The Athletic’s report further cements Beltrán and Cora as the masterminds of the Astros’ sign-stealing ways. At the time, Beltrán was 40 years old and a veteran of 20 seasons. His voice carried considerable weight in a clubhouse that was otherwise younger and less accomplished. Those on the Astros who didn’t feel comfortable with cheating felt like they had to go along with it because it wasn’t their place to object. Catcher Brian McCann, at the time a 13-year veteran, did approach Beltrán at one point to ask him to stop the illegal operation, but was ignored.

A person with direct knowledge of the league’s investigation said about the Astros, “What happened was Cora and Beltrán decided that this video room stuff [director of advance information Tom] Koch-Weser was doing (with Codebreaker) was just not working, inefficient, too slow. They just had some lower-level guy put up this monitor and did it themselves.”

There had been some belief that, based on MLB’s investigation into the 2017 Astros, Cora and Beltrán were being thrown under the bus because the league couldn’t realistically punish all of the players involved in the “player-driven” scheme. Based on all of the information we’ve gathered to date, though, it seems safe to say that they both got off light for what they’ve done.
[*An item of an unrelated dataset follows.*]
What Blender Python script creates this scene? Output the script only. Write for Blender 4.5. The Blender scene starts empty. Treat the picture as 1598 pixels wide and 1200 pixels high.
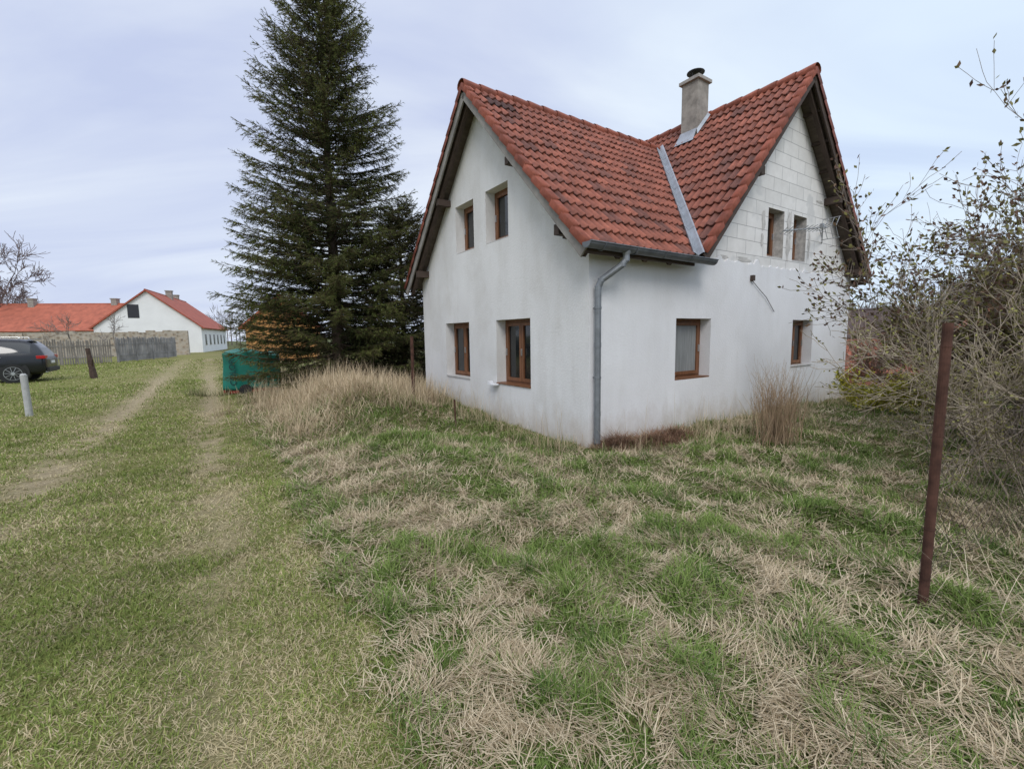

The Red Sox fired Cora last month. He is still currently under investigation by the league for an alleged cheating operation that helped the 2018 Red Sox win the World Series. Beltrán was hired by the Mets in early November but fired last month as well, just a few days after Cora’s ouster. Cora may still be suspended by the league but it appears Beltrán will go unpunished. At the very least, though, Beltrán’s legitimate case for the Hall of Fame has been tarnished and he may never get another chance to manage in the majors.